WHAT NEEDS TO BE DONE: Print, please, exactly and only the lines between the line holding "Write a Blender" and the line holding "S.view_settings.exposure = 0.56;", inclusive, omitting any pictures.

RECORDS SHOWN:
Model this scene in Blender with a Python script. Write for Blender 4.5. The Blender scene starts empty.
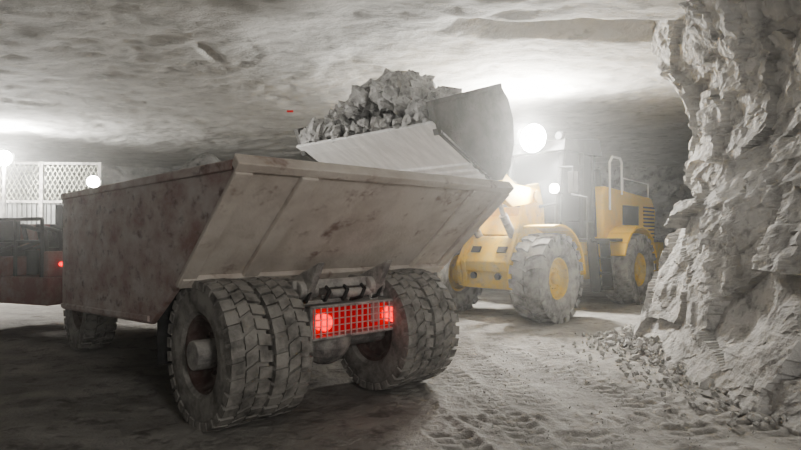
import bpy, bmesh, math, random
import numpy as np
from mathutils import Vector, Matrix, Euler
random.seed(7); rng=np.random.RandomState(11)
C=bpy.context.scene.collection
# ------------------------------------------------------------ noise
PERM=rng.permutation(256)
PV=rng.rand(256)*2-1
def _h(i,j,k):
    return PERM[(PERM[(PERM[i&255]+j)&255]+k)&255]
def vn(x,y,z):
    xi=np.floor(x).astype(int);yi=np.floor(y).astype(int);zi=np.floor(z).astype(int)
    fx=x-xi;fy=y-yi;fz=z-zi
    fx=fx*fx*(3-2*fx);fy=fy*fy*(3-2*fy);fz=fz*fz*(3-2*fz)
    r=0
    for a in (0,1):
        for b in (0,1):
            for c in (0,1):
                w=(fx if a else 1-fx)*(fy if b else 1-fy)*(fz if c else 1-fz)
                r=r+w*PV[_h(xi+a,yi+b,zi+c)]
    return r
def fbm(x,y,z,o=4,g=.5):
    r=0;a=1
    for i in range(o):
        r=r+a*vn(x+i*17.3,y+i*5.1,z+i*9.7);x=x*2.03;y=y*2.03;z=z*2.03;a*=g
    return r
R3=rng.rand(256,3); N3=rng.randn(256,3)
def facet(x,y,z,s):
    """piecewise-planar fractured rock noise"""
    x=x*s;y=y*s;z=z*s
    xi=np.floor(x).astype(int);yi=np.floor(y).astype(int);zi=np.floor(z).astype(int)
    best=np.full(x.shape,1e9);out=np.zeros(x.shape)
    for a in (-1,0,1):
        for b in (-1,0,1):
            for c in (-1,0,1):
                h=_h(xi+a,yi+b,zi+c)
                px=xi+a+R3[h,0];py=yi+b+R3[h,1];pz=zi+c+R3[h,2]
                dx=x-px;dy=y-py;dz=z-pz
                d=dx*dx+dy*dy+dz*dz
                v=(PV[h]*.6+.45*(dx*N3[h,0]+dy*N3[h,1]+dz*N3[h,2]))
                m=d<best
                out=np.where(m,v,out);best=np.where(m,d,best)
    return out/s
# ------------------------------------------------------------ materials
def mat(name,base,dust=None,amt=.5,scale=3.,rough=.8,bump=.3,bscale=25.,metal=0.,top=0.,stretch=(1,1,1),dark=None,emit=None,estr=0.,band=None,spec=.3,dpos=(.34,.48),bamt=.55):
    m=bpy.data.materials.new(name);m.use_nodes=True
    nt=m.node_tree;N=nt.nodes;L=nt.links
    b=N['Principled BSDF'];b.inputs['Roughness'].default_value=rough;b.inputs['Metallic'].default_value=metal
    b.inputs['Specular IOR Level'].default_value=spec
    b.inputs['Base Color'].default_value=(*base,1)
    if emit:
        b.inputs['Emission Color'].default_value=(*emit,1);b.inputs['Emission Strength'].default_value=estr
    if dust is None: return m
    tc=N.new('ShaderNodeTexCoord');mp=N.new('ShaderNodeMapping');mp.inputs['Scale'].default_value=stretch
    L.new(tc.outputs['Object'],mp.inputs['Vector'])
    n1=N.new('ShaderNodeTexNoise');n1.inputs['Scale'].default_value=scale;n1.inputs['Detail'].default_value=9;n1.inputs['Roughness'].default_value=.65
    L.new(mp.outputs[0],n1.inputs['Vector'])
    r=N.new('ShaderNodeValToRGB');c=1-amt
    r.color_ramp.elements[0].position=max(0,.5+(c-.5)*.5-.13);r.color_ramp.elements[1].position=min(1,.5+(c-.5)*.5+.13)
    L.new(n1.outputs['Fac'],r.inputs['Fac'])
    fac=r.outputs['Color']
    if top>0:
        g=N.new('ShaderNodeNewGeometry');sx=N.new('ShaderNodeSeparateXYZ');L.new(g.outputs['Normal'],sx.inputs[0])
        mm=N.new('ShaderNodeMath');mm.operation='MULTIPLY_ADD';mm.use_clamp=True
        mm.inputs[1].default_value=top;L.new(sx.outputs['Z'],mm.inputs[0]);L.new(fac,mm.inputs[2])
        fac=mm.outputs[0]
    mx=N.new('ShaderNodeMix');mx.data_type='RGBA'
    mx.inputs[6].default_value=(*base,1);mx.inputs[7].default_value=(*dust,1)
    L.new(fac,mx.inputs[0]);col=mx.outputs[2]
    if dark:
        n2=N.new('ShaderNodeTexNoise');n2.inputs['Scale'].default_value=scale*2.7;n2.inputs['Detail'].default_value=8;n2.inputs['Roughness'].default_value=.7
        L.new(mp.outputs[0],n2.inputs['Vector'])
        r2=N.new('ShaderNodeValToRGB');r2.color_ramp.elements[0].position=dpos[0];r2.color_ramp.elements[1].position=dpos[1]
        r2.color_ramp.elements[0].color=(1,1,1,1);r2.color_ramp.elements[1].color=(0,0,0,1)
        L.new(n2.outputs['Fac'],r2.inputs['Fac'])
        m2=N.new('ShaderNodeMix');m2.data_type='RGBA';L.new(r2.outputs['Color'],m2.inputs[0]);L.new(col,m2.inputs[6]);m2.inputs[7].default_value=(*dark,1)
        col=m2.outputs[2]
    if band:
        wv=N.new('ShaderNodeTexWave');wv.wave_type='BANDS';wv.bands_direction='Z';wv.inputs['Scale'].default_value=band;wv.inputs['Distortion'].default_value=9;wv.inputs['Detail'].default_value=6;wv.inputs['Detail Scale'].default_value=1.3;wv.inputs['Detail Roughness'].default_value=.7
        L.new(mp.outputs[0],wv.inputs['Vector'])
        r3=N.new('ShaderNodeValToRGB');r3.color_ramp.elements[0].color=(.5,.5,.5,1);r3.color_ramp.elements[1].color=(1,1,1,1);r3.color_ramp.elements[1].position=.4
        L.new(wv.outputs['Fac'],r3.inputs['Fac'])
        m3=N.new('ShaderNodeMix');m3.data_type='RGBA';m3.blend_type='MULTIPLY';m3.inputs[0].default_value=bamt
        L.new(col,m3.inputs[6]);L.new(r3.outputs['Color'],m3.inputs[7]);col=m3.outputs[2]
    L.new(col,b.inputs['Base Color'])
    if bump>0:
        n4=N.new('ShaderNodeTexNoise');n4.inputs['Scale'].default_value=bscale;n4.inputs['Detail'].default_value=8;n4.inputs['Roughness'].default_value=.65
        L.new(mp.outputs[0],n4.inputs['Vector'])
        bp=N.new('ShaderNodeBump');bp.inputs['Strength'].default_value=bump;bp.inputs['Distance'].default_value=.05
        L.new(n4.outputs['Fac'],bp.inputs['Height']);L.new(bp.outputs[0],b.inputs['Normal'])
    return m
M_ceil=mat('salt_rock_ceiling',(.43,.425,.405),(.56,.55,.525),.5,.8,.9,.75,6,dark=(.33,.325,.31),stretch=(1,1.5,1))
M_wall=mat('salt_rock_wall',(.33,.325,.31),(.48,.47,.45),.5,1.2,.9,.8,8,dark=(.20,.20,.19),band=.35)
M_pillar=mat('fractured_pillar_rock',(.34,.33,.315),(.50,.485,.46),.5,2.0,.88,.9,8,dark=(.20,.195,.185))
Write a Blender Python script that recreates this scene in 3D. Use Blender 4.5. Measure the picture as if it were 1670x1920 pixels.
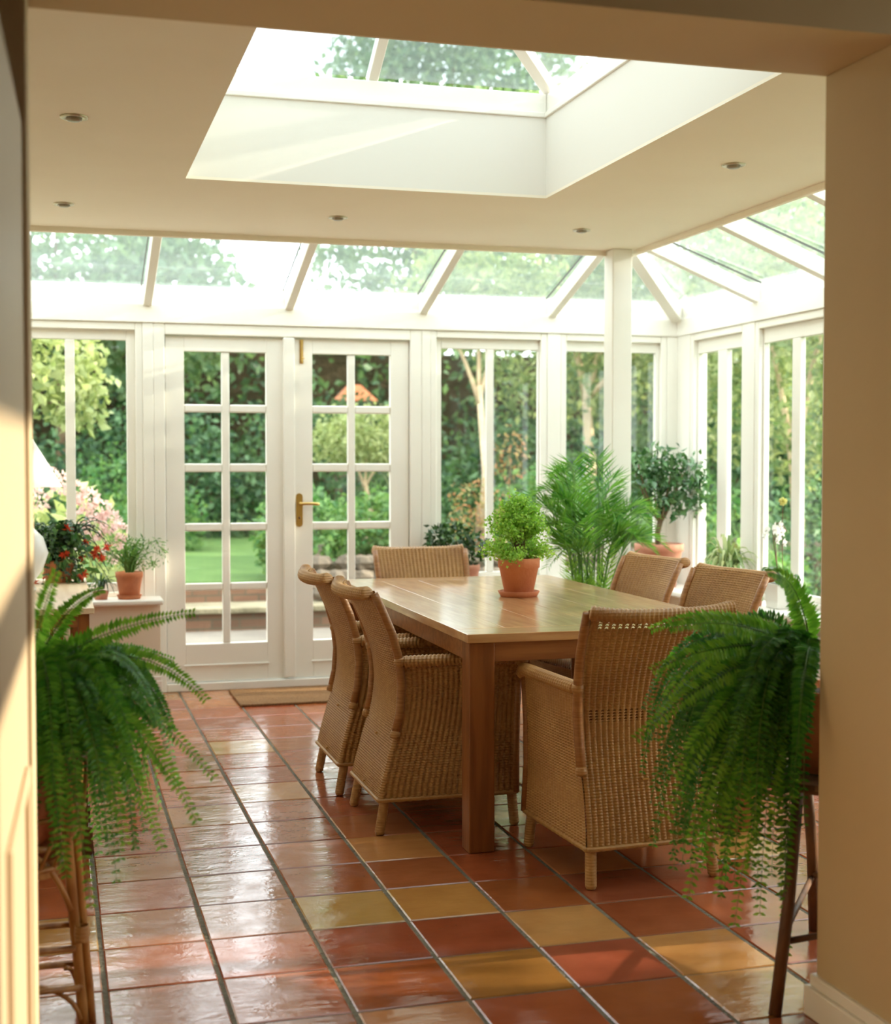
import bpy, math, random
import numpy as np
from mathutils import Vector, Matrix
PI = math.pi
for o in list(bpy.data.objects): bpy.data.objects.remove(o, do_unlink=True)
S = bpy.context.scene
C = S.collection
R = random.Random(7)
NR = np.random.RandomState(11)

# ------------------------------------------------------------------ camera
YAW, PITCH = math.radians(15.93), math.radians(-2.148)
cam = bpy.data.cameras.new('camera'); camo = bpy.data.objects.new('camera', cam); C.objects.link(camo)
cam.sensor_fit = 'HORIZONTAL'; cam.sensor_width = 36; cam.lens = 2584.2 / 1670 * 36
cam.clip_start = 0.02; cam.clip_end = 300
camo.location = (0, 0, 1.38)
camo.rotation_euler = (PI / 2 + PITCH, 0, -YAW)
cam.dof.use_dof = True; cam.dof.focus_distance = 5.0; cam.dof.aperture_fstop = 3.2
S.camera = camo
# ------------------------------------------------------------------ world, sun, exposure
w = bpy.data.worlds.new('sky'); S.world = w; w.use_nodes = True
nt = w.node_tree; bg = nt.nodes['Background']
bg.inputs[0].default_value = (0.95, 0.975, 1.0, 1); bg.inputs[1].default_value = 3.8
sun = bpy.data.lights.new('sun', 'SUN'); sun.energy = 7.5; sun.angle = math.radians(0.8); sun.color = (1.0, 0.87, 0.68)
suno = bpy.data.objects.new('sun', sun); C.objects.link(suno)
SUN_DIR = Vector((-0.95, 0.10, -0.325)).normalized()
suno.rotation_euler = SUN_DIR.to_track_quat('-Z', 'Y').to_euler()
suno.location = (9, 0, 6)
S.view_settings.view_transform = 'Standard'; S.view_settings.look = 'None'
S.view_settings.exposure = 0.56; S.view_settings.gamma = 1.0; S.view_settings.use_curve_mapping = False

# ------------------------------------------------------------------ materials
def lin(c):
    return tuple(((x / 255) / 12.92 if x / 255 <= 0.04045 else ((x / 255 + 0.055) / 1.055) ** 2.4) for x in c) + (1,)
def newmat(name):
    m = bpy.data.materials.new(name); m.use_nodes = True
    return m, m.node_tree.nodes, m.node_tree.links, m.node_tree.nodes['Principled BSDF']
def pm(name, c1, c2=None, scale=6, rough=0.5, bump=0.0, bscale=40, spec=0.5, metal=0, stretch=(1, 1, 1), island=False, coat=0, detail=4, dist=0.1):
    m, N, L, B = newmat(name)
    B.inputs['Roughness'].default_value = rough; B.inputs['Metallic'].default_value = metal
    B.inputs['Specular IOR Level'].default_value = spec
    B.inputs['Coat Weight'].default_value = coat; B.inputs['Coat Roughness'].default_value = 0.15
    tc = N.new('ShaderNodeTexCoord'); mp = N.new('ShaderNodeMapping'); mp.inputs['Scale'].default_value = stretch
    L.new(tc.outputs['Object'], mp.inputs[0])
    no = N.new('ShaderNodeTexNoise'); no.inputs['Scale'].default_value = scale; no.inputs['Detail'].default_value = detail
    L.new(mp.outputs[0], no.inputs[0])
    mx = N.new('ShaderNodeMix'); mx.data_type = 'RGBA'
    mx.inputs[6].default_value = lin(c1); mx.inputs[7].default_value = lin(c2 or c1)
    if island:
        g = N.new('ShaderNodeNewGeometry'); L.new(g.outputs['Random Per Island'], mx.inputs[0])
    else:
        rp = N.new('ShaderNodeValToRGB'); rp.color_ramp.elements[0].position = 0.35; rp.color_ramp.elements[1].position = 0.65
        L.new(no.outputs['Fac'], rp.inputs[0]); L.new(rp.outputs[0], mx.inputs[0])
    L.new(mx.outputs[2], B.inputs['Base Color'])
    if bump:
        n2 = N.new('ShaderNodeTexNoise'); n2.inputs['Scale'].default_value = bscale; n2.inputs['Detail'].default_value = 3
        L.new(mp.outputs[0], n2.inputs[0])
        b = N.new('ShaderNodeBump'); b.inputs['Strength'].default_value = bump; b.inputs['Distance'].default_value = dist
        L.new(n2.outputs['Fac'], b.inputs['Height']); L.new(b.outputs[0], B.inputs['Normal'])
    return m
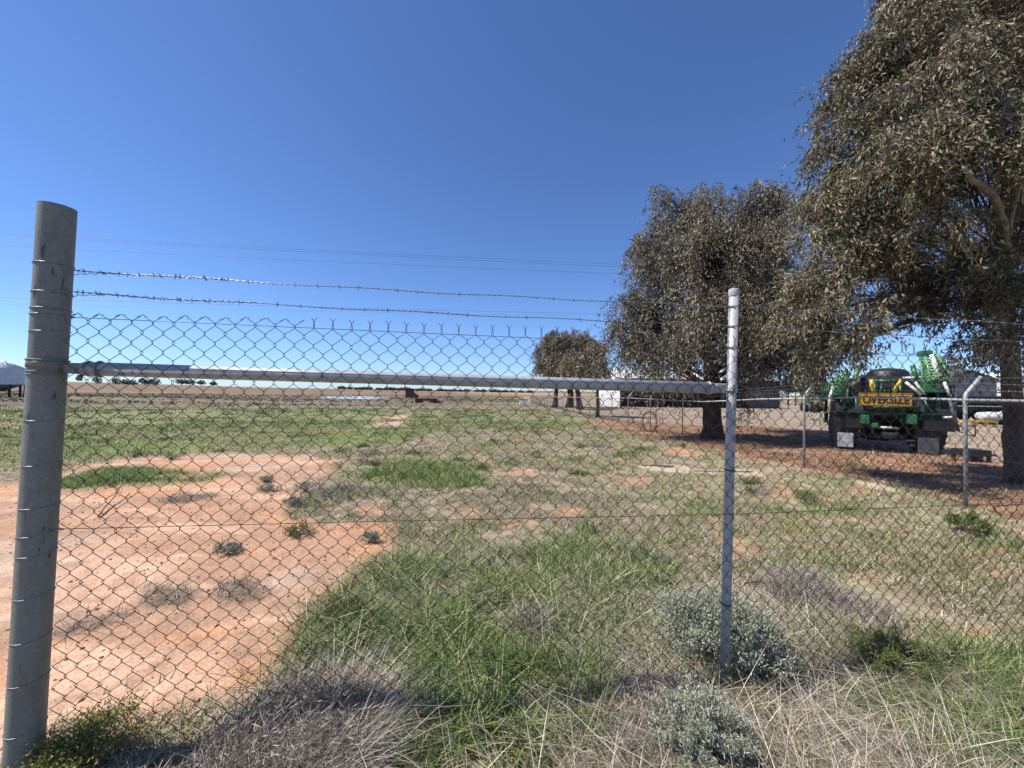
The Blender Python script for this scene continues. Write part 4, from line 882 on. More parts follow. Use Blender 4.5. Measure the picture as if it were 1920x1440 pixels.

COMPLETED EXERCISE:
Write a Blender Python script that recreates this scene in 3D. Use Blender 4.5. Measure the picture as if it were 1670x1920 pixels.
import bpy, math, random
import numpy as np
from mathutils import Vector, Matrix
PI = math.pi
for o in list(bpy.data.objects): bpy.data.objects.remove(o, do_unlink=True)
S = bpy.context.scene
C = S.collection
R = random.Random(7)
NR = np.random.RandomState(11)

# ------------------------------------------------------------------ camera
YAW, PITCH = math.radians(15.93), math.radians(-2.148)
cam = bpy.data.cameras.new('camera'); camo = bpy.data.objects.new('camera', cam); C.objects.link(camo)
cam.sensor_fit = 'HORIZONTAL'; cam.sensor_width = 36; cam.lens = 2584.2 / 1670 * 36
cam.clip_start = 0.02; cam.clip_end = 300
camo.location = (0, 0, 1.38)
camo.rotation_euler = (PI / 2 + PITCH, 0, -YAW)
cam.dof.use_dof = True; cam.dof.focus_distance = 5.0; cam.dof.aperture_fstop = 3.2
S.camera = camo
# ------------------------------------------------------------------ world, sun, exposure
w = bpy.data.worlds.new('sky'); S.world = w; w.use_nodes = True
nt = w.node_tree; bg = nt.nodes['Background']
bg.inputs[0].default_value = (0.95, 0.975, 1.0, 1); bg.inputs[1].default_value = 3.8
sun = bpy.data.lights.new('sun', 'SUN'); sun.energy = 7.5; sun.angle = math.radians(0.8); sun.color = (1.0, 0.87, 0.68)
suno = bpy.data.objects.new('sun', sun); C.objects.link(suno)
SUN_DIR = Vector((-0.95, 0.10, -0.325)).normalized()
suno.rotation_euler = SUN_DIR.to_track_quat('-Z', 'Y').to_euler()
suno.location = (9, 0, 6)
S.view_settings.view_transform = 'Standard'; S.view_settings.look = 'None'
S.view_settings.exposure = 0.56; S.view_settings.gamma = 1.0; S.view_settings.use_curve_mapping = False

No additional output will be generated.